[START DATA EXTRACT]

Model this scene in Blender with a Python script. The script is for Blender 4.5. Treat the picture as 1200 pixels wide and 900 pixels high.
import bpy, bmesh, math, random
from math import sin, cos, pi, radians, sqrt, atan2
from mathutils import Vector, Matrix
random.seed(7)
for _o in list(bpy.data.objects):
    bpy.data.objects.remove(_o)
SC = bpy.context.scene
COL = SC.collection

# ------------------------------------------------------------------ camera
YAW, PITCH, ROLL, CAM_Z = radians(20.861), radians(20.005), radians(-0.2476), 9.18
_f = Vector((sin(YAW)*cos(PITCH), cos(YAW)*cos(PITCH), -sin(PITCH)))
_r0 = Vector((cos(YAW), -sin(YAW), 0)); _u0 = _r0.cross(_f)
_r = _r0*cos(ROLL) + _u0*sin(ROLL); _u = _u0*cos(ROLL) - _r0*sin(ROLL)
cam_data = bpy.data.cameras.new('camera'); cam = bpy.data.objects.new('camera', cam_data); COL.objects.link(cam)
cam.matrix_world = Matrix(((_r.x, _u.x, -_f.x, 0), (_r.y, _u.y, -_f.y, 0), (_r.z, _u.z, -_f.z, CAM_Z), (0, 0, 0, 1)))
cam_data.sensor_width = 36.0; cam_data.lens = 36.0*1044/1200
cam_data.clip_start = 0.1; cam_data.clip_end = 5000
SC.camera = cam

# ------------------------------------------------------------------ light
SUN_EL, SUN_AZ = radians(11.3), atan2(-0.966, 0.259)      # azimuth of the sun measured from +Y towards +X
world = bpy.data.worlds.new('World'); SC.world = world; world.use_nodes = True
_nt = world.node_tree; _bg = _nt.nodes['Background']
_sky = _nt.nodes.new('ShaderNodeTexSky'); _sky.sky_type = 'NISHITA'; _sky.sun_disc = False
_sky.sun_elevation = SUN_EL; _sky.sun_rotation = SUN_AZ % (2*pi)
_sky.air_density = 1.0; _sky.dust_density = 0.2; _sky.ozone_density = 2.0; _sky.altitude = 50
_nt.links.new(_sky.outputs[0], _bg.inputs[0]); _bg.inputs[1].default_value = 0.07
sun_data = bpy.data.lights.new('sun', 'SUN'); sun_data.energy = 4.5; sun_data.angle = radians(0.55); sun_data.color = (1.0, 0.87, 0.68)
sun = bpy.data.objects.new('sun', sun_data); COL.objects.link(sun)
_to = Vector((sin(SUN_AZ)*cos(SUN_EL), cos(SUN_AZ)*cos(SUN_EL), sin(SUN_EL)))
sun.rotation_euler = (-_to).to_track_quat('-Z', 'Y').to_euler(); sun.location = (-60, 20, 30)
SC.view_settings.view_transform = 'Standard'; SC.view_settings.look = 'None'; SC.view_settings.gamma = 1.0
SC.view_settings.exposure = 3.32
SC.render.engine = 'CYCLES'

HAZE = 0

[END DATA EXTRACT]

▶ _WHAT YOU HAVE TO DO_
Copy each line above that contains the string "scene".

▶ _THE SOLUTION_
Model this scene in Blender with a Python script. The script is for Blender 4.5. Treat the picture as 1200 pixels wide and 900 pixels high.
SC = bpy.context.scene